Durant ces longues heures, les deux journalistes n’ont pas vu M. Biden. Une fois à l’aéroport polonais, ils se sont engouffrés dans un des SUVs du cortège. Les journalistes qui voyagent avec M. Biden se déplacent souvent en convoi, mais cette fois, nulle sirène ni aucun signe de la présence du président américain, en direction de la gare polonaise de Przemysl, située près de la frontière ukrainienne.

Il était 21H15 en Pologne quand le convoi s’est arrêté devant un train qui comptait huit wagons. Les journalistes sont montés à bord, sans avoir vu M. Biden. Le train, qui emprunte l’itinéraire par lequel ont été acheminés des quantités astronomiques d’aide vers l’Ukraine, mais aussi, dans l’autre sens, des millions de femmes et enfants ukrainiens fuyant le conflit.

La plupart des personnes à bord, selon Mme Siddiqui, faisaient partie de l' "important dispositif de sécurité ".

Le président dit être passionné par les trains. Il se plaît à raconter les années qu’il a passé à faire la navette en train entre Washington et sa maison du Delaware lorsqu’il était sénateur et rentrait chez lui pour s’occuper de ses deux jeunes fils après le décès de leur mère dans un accident de voiture.
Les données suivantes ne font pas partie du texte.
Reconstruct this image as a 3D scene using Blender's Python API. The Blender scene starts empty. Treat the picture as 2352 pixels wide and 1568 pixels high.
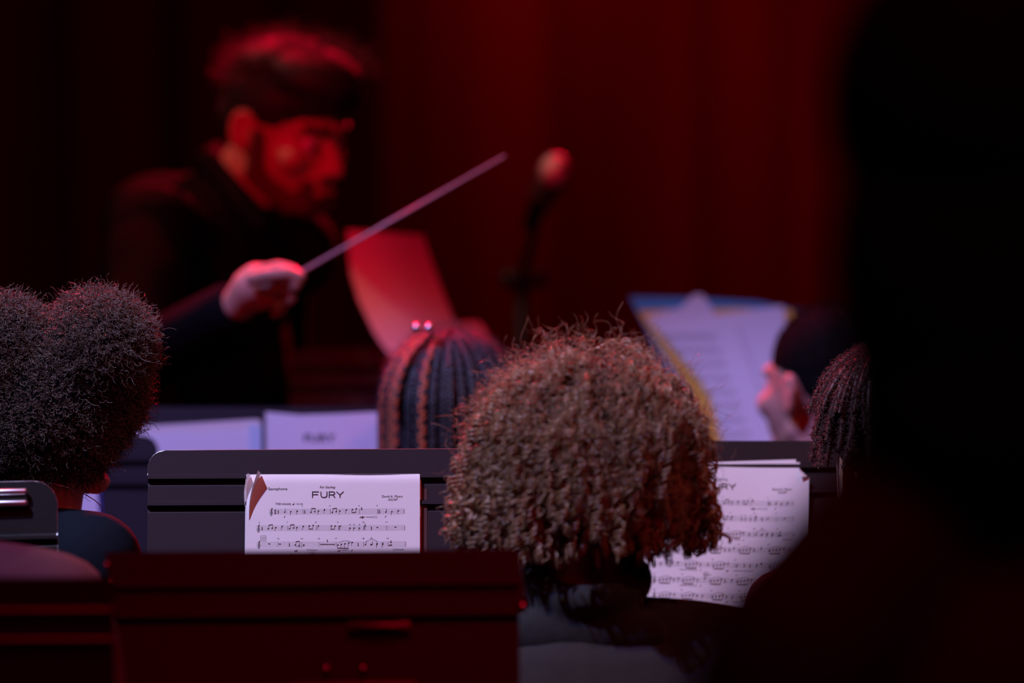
import bpy, bmesh, math, random
import numpy as np
from mathutils import Matrix, Vector, Euler

random.seed(7)
rng = np.random.default_rng(11)
SC = bpy.context.scene
COL = SC.collection

# ------------------------------------------------------------------ camera
CAM_H = 2.06
FPX = 13067.0                      # focal length in pixels of a 2352 px wide frame (200 mm lens)
PITCH = math.radians(5.87)
cam_d = bpy.data.cameras.new('camera')
cam_d.sensor_width = 36.0
cam_d.lens = 200.0
cam_d.clip_end = 100
cam_d.dof.use_dof = True
cam_d.dof.focus_distance = 7.1
cam_d.dof.aperture_fstop = 2.2
cam = bpy.data.objects.new('camera', cam_d)
COL.objects.link(cam)
cam.location = (0, 0, CAM_H)
cam.rotation_euler = (math.pi / 2 - PITCH, 0, 0)
SC.camera = cam
vs = SC.view_settings
vs.view_transform = 'Standard'
vs.look = 'None'
vs.gamma = 1.0
vs.exposure = 0.0
vs.use_curve_mapping = False

# ------------------------------------------------------------------ world and stage lights
w = bpy.data.worlds.new('world')
SC.world = w
w.use_nodes = True
bgn = w.node_tree.nodes['Background']
bgn.inputs[0].default_value = (1.0, 0.02, 0.03, 1)
bgn.inputs[1].default_value = 0.003


def spot(name, loc, aim, power, color, cone, blend=0.5, radius=0.06):
    d = bpy.data.lights.new(name, 'SPOT')
    d.energy = power
    d.color = color
    d.spot_size = math.radians(cone)
    d.spot_blend = blend
    d.shadow_soft_size = radius
    o = bpy.data.objects.new(name, d)
    COL.objects.link(o)
    o.location = loc
    o.rotation_euler = (Vector(aim) - Vector(loc)).to_track_quat('-Z', 'Y').to_euler()
    return o


RED = (1.0, 0.0, 0.03)
# blue wash from the left and rust-red wash from the right (lavender together), warm top light, red back light,
# red wash on the conductor, red light on the drapes, faint red overhead fill added to lift the blacks
spot('blue_wash', (-2.4, 5.6, 5.6), (0.2, 7.6, 1.0), 1150, (0.23, 0.30, 1.0), 23.6, 0.4, 0.05)
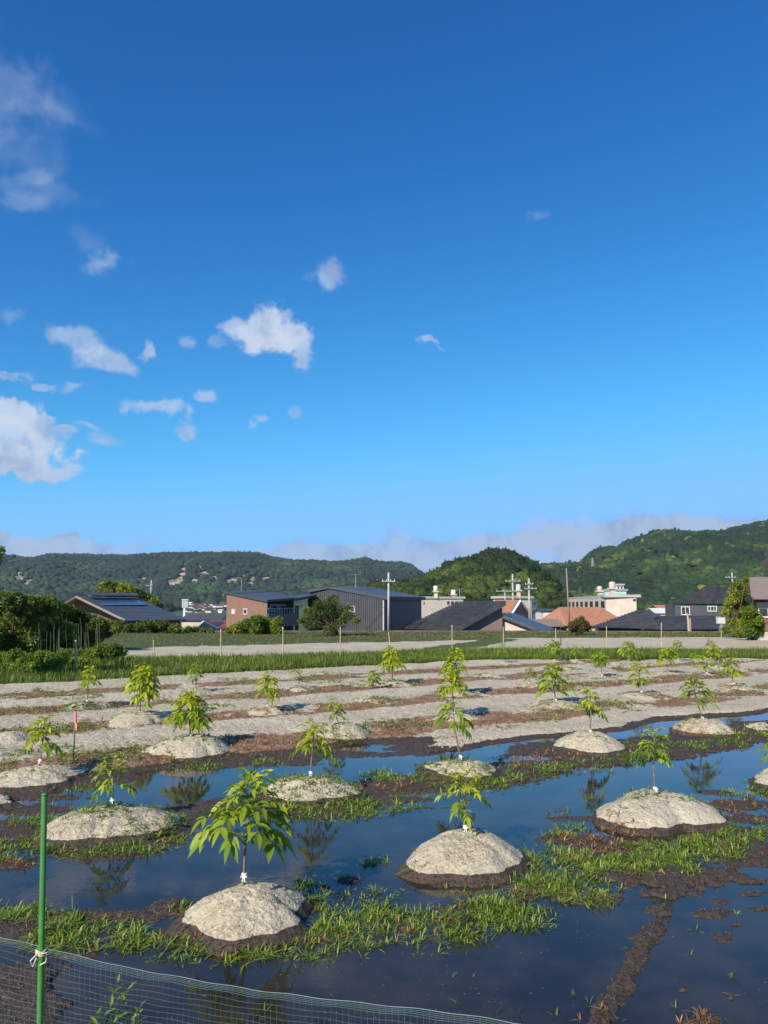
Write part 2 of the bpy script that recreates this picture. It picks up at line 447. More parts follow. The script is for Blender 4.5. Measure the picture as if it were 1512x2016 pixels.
def soil_material():
    m = bpy.data.materials.new('soil'); m.use_nodes = True
    T = NT(m.node_tree); bs = m.node_tree.nodes['Principled BSDF']; L = m.node_tree.links
    geo = T.n('ShaderNodeNewGeometry'); pos = geo.outputs['Position']
    A = {k: T.n('ShaderNodeAttribute', attribute_name=k).outputs['Fac'] for k in ('wet', 'litter', 'green')}
    fine = T.noise(pos, 34, 6, 0.7); mid = T.noise(pos, 4.5, 5, 0.6); big = T.noise(pos, .6, 4, 0.55)
    dry = T.mix(T.ss(fine, .36, .62), (0.295, 0.246, 0.170), (0.570, 0.498, 0.360))
    dry = T.mix(T.ss(mid, .38, .66, 0, .5), dry, (0.385, 0.328, 0.232))
    dry = T.mix(T.ss(big, .40, .62, 0, .35), dry, (0.60, 0.525, 0.42))
    # scattered bits of straw and dark crumbs
    vo = T.n('ShaderNodeTexVoronoi'); vo.inputs['Scale'].default_value = 13; L.new(pos, vo.inputs['Vector'])
    dry = T.mix(T.ss(vo.outputs['Distance'], .20, .09, 0, .75), dry, (0.13, 0.11, 0.06))
    wetc = T.mix(T.ss(fine, .35, .65), (0.030, 0.022, 0.017), (0.098, 0.070, 0.052))
    brown = T.mix(T.ss(fine, .34, .66), (0.115, 0.055, 0.028), (0.30, 0.160, 0.085))
    brown = T.mix(T.ss(mid, .4, .65, 0, .6), brown, (0.31, 0.22, 0.15))
    grn = T.mix(T.ss(fine, .35, .65), (0.035, 0.055, 0.015), (0.10, 0.13, 0.035))
    grn = T.mix(T.ss(mid, .45, .7, 0, .55), grn, (0.16, 0.13, 0.06))
    jit = T.m('MULTIPLY', T.m('SUBTRACT', T.noise(pos, 12, 4, .6), .5), .9)
    def thr(a): return T.ss(T.m('ADD', a, jit), .35, .65)
    c = T.mix(thr(A['litter']), dry, brown)
    wl = T.ss(T.m('ADD', A['wet'], T.m('MULTIPLY', jit, .6)), .40, .60)
    c = T.mix(wl, c, wetc)
    c = T.mix(thr(A['green']), c, grn)
    L.new(c, bs.inputs['Base Color'])
    L.new(T.ss(wl, 0, 1, .92, .72), bs.inputs['Roughness'])
    bs.inputs['Specular IOR Level'].default_value = .25
    b1 = T.n('ShaderNodeBump'); b1.inputs['Strength'].default_value = 1.0; b1.inputs['Distance'].default_value = .024
    L.new(T.noise(pos, 34, 5, .65), b1.inputs['Height'])
    b2 = T.n('ShaderNodeBump'); L.new(T.ss(wl, 0, 1, .8, .25), b2.inputs['Strength']); b2.inputs['Distance'].default_value = .06
    L.new(T.noise(pos, 6, 3, .6), b2.inputs['Height']); L.new(b1.outputs[0], b2.inputs['Normal'])
    L.new(b2.outputs[0], bs.inputs['Normal'])
    return m
M_soil = soil_material()
def gridfaces(nr, nc):
    i = np.arange(nr * nc).reshape(nr, nc)
    return np.stack([i[:-1, :-1], i[:-1, 1:], i[1:, 1:], i[1:, :-1]], -1).reshape(-1, 4)
ground = npmesh('ground', np.stack([Xg, Yg, Zg], -1).reshape(-1, 3), [gridfaces(len(ys), NX)], M_soil,
                attrs=dict(wet=wet.ravel(), litter=litm.ravel(), green=greenm.ravel()), smooth=True)
tag(ground, kind='structure')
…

Le président américain Joe Biden participe à une cérémonie de dépôt de gerbes sur le mur commémoratif à l’extérieur de la cathédrale Saint-Michel (AFP)

L’un de ses surnoms est " Amtrak Joe ", du nom de la compagnie ferroviaire américaine.

Ce voyage de dix heures en Ukraine n’avait rien d’un trajet habituel pour un président américain : il s’est déroulé dans une région en guerre et contrairement aux visites présidentielles en Afghanistan ou en Irak, la sécurité n’était pas assurée par les troupes américaines.

Le train est entré dans Kiev au lever du soleil. M. Biden, qui avait visité la capitale ukrainienne pour la dernière fois lorsqu’il était vice-président de Barack Obama, a débarqué à 08H07 locales.

" C’est bon d’être de retour à Kiev ", a-t-il lancé.